Einer der Aufreger der vergangen Jahre war das Leistungsschutzrecht für Presseverlage. Die CDU hat hier eine bewegte innerparteiliche Debatte hinter sich. Wie zufrieden sind Sie mit dem am Ende gefundenen Kompromiss – auch vor dem Hintergrund der sich jüngst bei den Suchmaschinenanbietern abzeichnenden Praxis?

Ich bin der Meinung, dass Presseverlage eine beachtenswerte Leistung für qualitativ hochwertigen Journalismus, Meinungsvielfalt und Informationsfreiheit erbringen. Zugleich schaffen sie sichere Arbeitsplätze für viele Kreative. Es ist nicht fair, wenn andere Unternehmen davon einfach ohne Gegenleistung profitieren – da ist in den vergangenen Jahren Vieles in die Schieflage geraten. Zugleich müssen wir jedoch anerkennen, dass sich das Leserverhalten durch das Internet verändert hat und wir die Uhr nicht in das analoge Pressezeitalter zurückdrehen können. Ob das Leistungsschutzrecht wieder Balance schaffen kann, wird sich zeigen. Ich denke, dass Kreativität und gute Geschäftsideen letztlich wirksamer sind als Schutzrechte.

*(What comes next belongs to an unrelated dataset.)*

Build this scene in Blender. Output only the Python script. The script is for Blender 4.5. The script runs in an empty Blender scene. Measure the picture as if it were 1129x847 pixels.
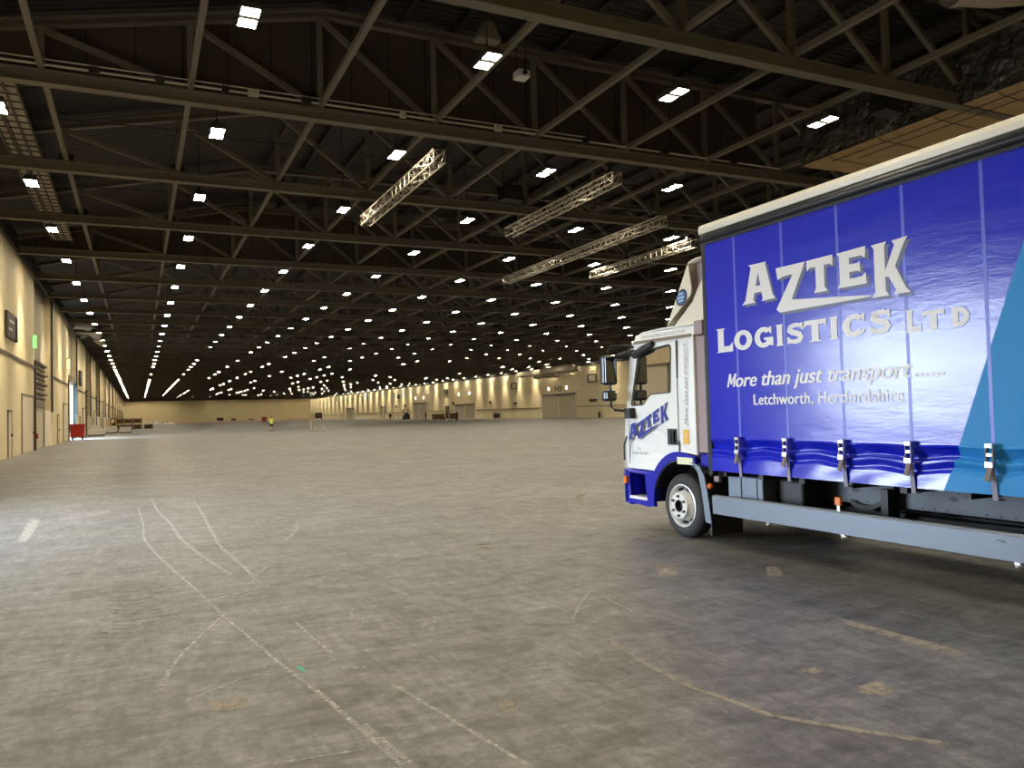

Mit „Tempora“ & „PRISM“ haben wir auf der Ziellinie dieser Legislatur noch ein politisches Großthema bekommen, das auch eines der wichtigsten Themen für die neue Regierung ab Herbst werden dürfte. Wieviel Gestaltungsspielraum hat eine Bundesregierung überhaupt bei einem so diffizilen Thema wie den Befugnissen von Geheimdiensten auf globaler Ebene?

Eine flächendeckende Überwachung der digitalen Kommunikation von Bürgerinnen und Bürgern ist inakzeptabel und widerspricht dem deutschen und EU-Verfassungsrecht. Das Internet darf kein rechtsfreier Raum für Geheimdienste sein. Sowohl von einem EU-Partner wie Großbritannien als auch von den USA müssen wir verlangen, dass sie sich an gemeinsame Spielregeln und Grundrechte halten. Ich erwarte, dass die Bundesregierung für die hier geltenden Rechtsnormen auf internationaler Ebene eintritt und einen vertrauensvollen Umgang einfordert.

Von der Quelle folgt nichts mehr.